The real question will be: did any government org (US, China, Russia) know about this before hand, and will they find any exploits using this out in the wild?
SGI should have never sold MIPS.
I still have my Amiga!
I wonder if I can get firefox to run on it.
No, but Netsurf may.
Provided you’re happy to travel also back in time to Firefox 4.0 - http://www.os4depot.net/index.php?function=showfile&file=network/browser/timberwolf.lha
That’s a very laid back development schedule.
TenFourFox is still useful to those of us running PowerPC Macs:
http://www.floodgap.com/software/tenfourfox/
Man, I guess I need to break the A4000 out.
It still has a Video Toaster and Flyer.
It looks like at least some MIPS designs also have speculative execution and might be vulnerable.
It probably isn’t a good sign that I can’t find any mention of someone actually bothering to check; especially as you still do run into it occasionally; typically skulking around in the same sort of places where PPC hangs out(another one that might also be vulnerable; but does not seem to be the focus of much attention),
The malware author would have to custom tailor their exploit to the CPU, right? So vintage computers will be effectively immune since no cybercrooks are going to waste time custom tailoring an exploit to them.
distraction will kill something dead somewhere
Easy fix: just unplug tty0. Kids these days, eh?
This is just a scam by the new quantum computer sector!

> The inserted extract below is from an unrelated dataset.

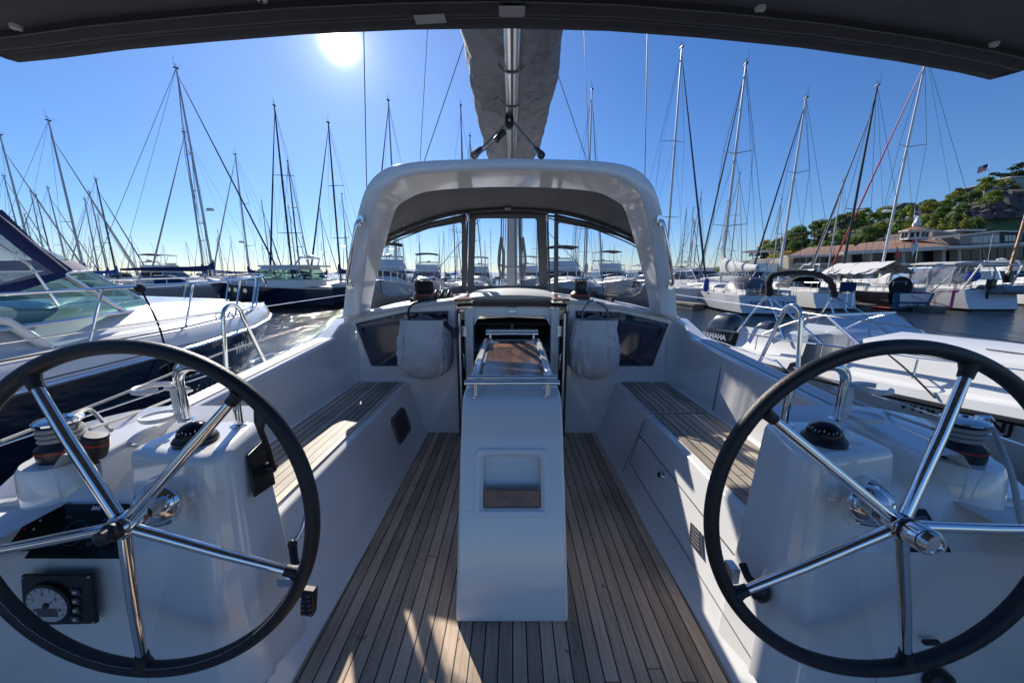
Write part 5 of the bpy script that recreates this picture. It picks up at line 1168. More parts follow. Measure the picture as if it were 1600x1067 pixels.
for (px, py, d_, hd, L, fly, hm, cv, lab) in (
    (606, 445, 27, 165, 11.5, 1, HULLW, BLKC, 'white flybridge motor yacht seen at left edge of the left hood window'),
    (668, 440, 40, 170, 12, 1, HULLW, NAVYC, 'white flybridge yacht in the middle of the left hood window'),
    (880, 446, 30, 178, 12.5, 1, HULLW, BLKC, 'white flybridge yacht with black top seen through the right hood window'),
    (955, 442, 36, 175, 11, 1, HULLW, BLKC, 'white motor yacht with dark bimini, right half of the right hood window'),
    (1100, 445, 30, 172, 9.5, 0, HULLW, BLKC, 'white hardtop motor boat left of the pale grey racing sailboat'),
    (1170, 440, 36, -120, 12.5, 1, HULLW, WHTC, 'large white flybridge yacht behind the mast of the pale grey racer'),
    (1232, 440, 38, -100, 9.5, 0, HULLW, BLKC, 'white motor boat with black canvas in front of the hill trees'),
    (1590, 450, 27, -150, 9.5, 0, HULLW, BLKC, 'white motor boat with radar arch at the right border'),
    (118, 432, 46, 150, 11, 0, HULLW, NAVYC, 'white cabin boat with a row of windows at far left'),
    (1010, 442, 42, 175, 9.5, 0, HULLW, NAVYC, 'white motor boat beside the right leg of the arch'),
    (750, 442, 48, 175, 11, 1, HULLW, BLUEC, 'blue-topped flybridge yacht left of the masts in the centre hood window'),
    (828, 442, 46, 175, 10.5, 1, HULLW, WHTC, 'pale-topped motor yacht right of the masts in the centre hood window')):
    c = P(px, py, d=d_); c.z = WATER
    motoryacht(c, D2R(hd), L, L * .33, 1.25, hm, fly, lab, canvas=cv, flat=(d_ > 38))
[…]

Make us all scared of our classical pcs.
Professionally speaking I’m much happier with my infrastructure being entirely cloud based. I work with both Amazon and Google and both organizations are handling the issue marvelously. Most IaaS providers have heavily modified kernels and are way more secure than any other server in Ludite Co.'s data center managed by Bill with his M.S. from RIT.
Security is literally all cloud providers do. Google actually discover the vulnerabilities and have patches and protections across every service they offer and have for over a month. They’re IaaS structure is uniquely designed to deal with this particular type of issue.
AWS and Azure aren’t far behind. AWS is just older and a bit more complicated so they should have it completely closed soon. Azure just needs so users to fix thier own things but is otherwise good.
Any thoughts on whether this is connected?
I’m gonna say a big, fat “YES IT IS!” to that.
Here’s all I need to connect it:
So how much of the money that Brian Krzanich obtained from those stocks is going towards lawyers to keep him out of prison for insider trading?
Maybe he is regretting cancelling that fundraiser for Trump now, it would have come in handy for getting a presidential pardon.
Is there some toolkit
Bro1 does a good job, as an open source solution. It takes some configuring, but you can set it up to email or page you, or whatever, on “events”, so no, you don’t have to sit there and watch it all day.
There are some script here that do heuristic exfil detection:
https://github.com/reservoirlabs/bro-scripts/tree/master/exfil-detection-framework
There is also Security Onion2, for the less do it yourself oriented. (Too “Swiss army knife” for my tastes.)
That being said, data exfil is of course, only one of your worries with a vulnerability like this.
1: Named as a reference to “big brother” from Orwell, they are planning a name change due to the unfortunate connotations with “bro culture” now.
2: Also uses Bro
There are a couple of mitigating factors that mean it probably won’t get to quite that point. A lot of data center applications will be constrained by disk or network I/O, rather than CPU performance, so the patch may make servers run hotter without affecting overall performance. And, if a server is only running code installed by admins, it might be an acceptable risk to just not patch those servers; if you patch your NAS or proxy server, you’re still depending on attackers not being able to run code on that server anyway, i.e. it’s like changing the lock on a lockbox inside a bank vault.
I have to say that one bit of excellent advice my father gave me was “never speculate”.